The concept of economies of scale has been long ingrained into our paradigm of an efficient economy. Reducing costs by increasing efficiencies in larger scale, more centralized production units makes sense to us intuitively. We’re taught to buy supplies in bulk and get a discount, spread fixed overhead over larger production volumes, use size to gain market leverage over customers and suppliers, and access larger and cheaper tranches of capital via larger capital projects.
The twist with economies of scale in the context of climate change is that the classic industrial optimization problem becomes bifurcated. Efficiency as a goal has to compete with climate friendliness. That changes the economies of scale equation a bit.
In a traditional economies of scale model, industrial centers produce vast, cheap quantities of product and that product is delivered to other industrial centers for further processing or large distribution warehouses for delivery to the end user. The result is the ecosystem as we have it today: industrial clusters where similar products are developed in tandem, networks of pipe/rail/trucking routes where product can be delivered to another industrial cluster where synergies can gain be realized.
But in an economy where climate impact is prioritized, these centers of industry are focused on delivering the smallest footprint, and that may not line up exactly with our traditional model of economies of scale.
A prime example is the distribution of solar resources. Residential solar comes in at ~$0.15 - $0.22 / kWh vs. community solar at ~$0.07 - $0.17 / kWh vs. utility scale solar at ~$0.03 - $0.04 / kWh, costs that indicate a fair bias towards “bigger is better.” But when taking into account factors that affect the environmental impact of each project like land usage, transmission losses and time to deployment, residential solar starts to level the playing field.
This effect is even more prominent when considering energy resources that don’t have as efficient of a network to deliver to the customer. Within the industrial ecosystem, goods get hauled between industrial sites everyday. For processes that are aimed at lowering the carbon intensity, the effect of this haulage, which includes road fuel and any preparation work to get the product ready for transport, on the carbon footprint makes a sizeable dent on the overall score. Decarbonizing a heavy industry facility will require making sure the incremental footprint made by logistics at that site is netted out against the footprint reduction of the process itself.
A salient example of this is in CCUS, where the financial and environmental cost of transporting CO2 means that sources have to stay close to capture sites which have to stay close to end uses / points of consumption.
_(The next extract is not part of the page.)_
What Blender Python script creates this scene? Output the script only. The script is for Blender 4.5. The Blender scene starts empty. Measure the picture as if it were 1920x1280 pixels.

The end result is a much more distributed network vs. incumbent industrial networks like this in oil and gas or steel production.
Several other areas of climate tech will follow suit in becoming more distributed over time, including hydrogen, green chemicals, and agriculture. The closer one’s customer base is to the individual consumer, the closer the industrial site might have to be a population center, spreading these networks much more similarly to population. The environmental benefits are not just limited to logistics either – finding more sustainable ways to produce something will fragment our industrial products such that regionalism / customization to the local consumer will have an increasingly dominant effect (e.g. consuming produce that’s local or using energy produced by a local landfill). This will often run counter to the traditional inclination to build towards economies of scale and centralization.
A final thought: perhaps the end result of all of this is that population growth and migration will evolve to take advantage of areas where economies of scale won’t have to be sacrificed for the sake of decarbonization. Urbanization is often pointed to as a key risk factor for climate change, mostly due to the current limitations of urban infrastructure. However, urbanization does have the nice benefit of creating economies of scale in having points of consumption all gathered into one place. Cities were once built around proximity to coasts and rivers to take advantage of trade and water available for agriculture/drinking. Now that we’ve identified novel, cleaner ways to utilize the resources around us, perhaps cities will evolve to be gathered around those industrial resources instead.